Air District Board’s Tie Vote on Authority to Construct Permit Is Effectively a Decision Not to Revoke It, Which Is Reviewable for Prejudicial Abuse of Discretion

On June 14, 2017, Division One of the First Appellate District published its decision in Grist Creek Aggregates, LLC v. The Superior Court of Mendocino County (2017) 12 Cal.App.5th­­­ 979, in which the Court of Appeal held that a county air district board’s tie vote on the petitioner’s administrative appeal of an asphalt production facility’s construction permit, effectively resulted in the appeal’s denial, rendering the denial subject to judicial review.

The appellate court’s decision is the latest in a series of environmental and administrative challenges arising from Grist Creek Aggregate’s construction and operation of an asphalt facility in Mendocino County. At issue here, in November 2015, the Mendocino County Air Quality Management District issued an authority to construct permit (ATC) to Grist Creek Aggregates to build a facility to heat and blend rubber. Friends of Outlet Creek, the petitioner in the related suits, appealed the ATC decision to the District’s five-member Hearing Board. After recusal of one of the Board’s members, the remaining four members were locked in a tie vote. Because it was unable to reach a decision, the Board determined not to hold any further hearings on the appeal. Thus, the ATC remained in place.

Friends filed suit, alleging that the Air District and the Hearing Board violated CEQA in not conducting environmental review for the ATC, and violated the District’s own regulations. The Hearing Board demurred on the ground that because the tie vote was tantamount to no action, there was no agency decision for the court to review. Grist Creek Aggregates also demurred, arguing that Friends could not sue directly under CEQA and had failed to exhaust its administrative remedies. The trial court sustained the Board’s demurrer with leave to amend and overruled Grist Creek’s demurrer, both on the basis that the tie vote was not a Board “decision,” and therefore, there was nothing for the court to review. In the interim, the Board added a fifth member. The trial court noted this, but failed to order that the new Board rehear the ATC permit appeal. Grist Creek filed a writ of mandate in the Court of Appeal seeking to require the trial court to vacate all of its demurrer rulings.

The Court of Appeal granted Grist Creek’s petition. The court first noted that the trial court’s decision was internally inconsistent. The Board was under no obligation to hold another hearing on the appeal, and in fact indicated to opposing counsel that they would not do so. Coupled with the trial court’s conclusion that the tie vote meant that Friends did not have a cause of action, it was unclear how the trial court envisioned that Friend’s writ petition could be cured by amendment.

As the purpose and meaning of a tie vote, the Court of Appeal explained there are two criteria for the Board to reach a decision: a quorum of voting members and a majority decision by those voting members. The Board had a quorum (four voting members out of five) but they failed to reach a majority decision. It does not follow from this result that there is nothing for a trial court to review, since the gravamen of Friends’ petition was a challenge to the District’s underlying approval of the ATC and the Board’s failure to revoke it.

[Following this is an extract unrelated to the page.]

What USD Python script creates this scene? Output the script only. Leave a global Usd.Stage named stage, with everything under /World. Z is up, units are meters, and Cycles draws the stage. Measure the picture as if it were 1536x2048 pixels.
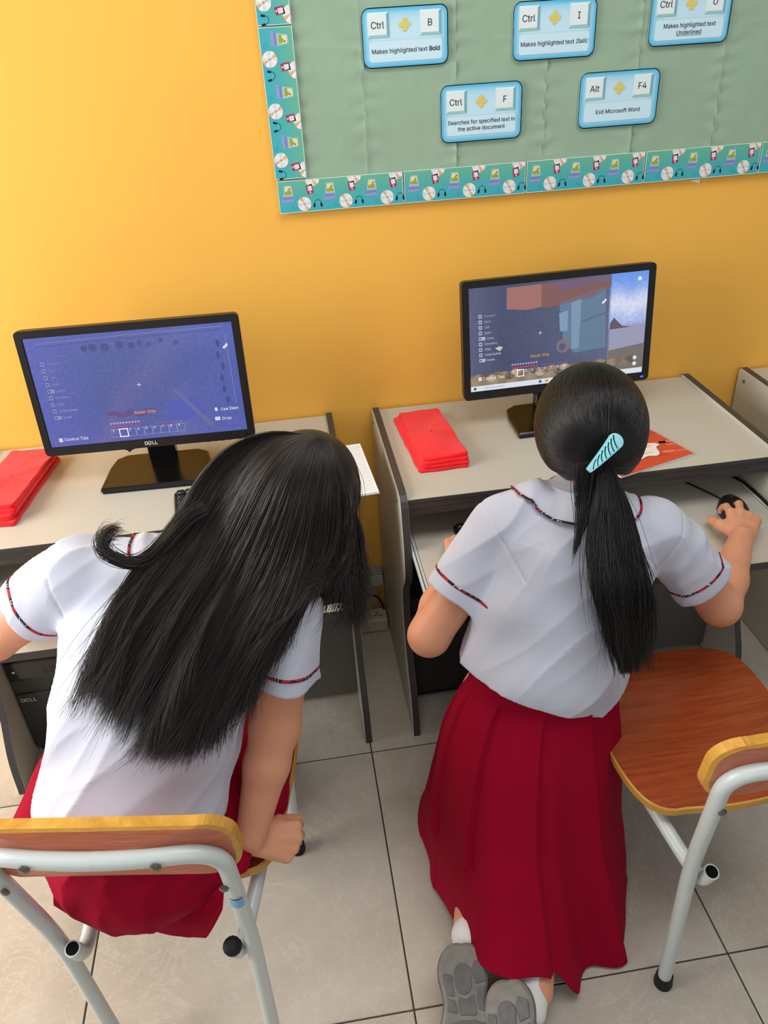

In reaching this decision, the court emphasized that the meaning of tie votes in administrative proceedings must be viewed in context. The trial court erroneously oversimplified precedent in its finding that a tie vote of an administrative action agency always results in no action. A deeper analysis of the relevant case law demonstrates that a tie vote can mean that the petitioner is entitled to a different remedy—a return to status quo ante, a new hearing, or setting aside the agency decision—not that the agency has not acted.

Viewing the tie vote in context, the Board’s action here was the equivalent of allowing the ATC to stand, which is effectively a decision not to revoke it. That decision was ripe for judicial review under the prejudicial abuse of discretion standard of Code of Civil Procedure section 1094.5.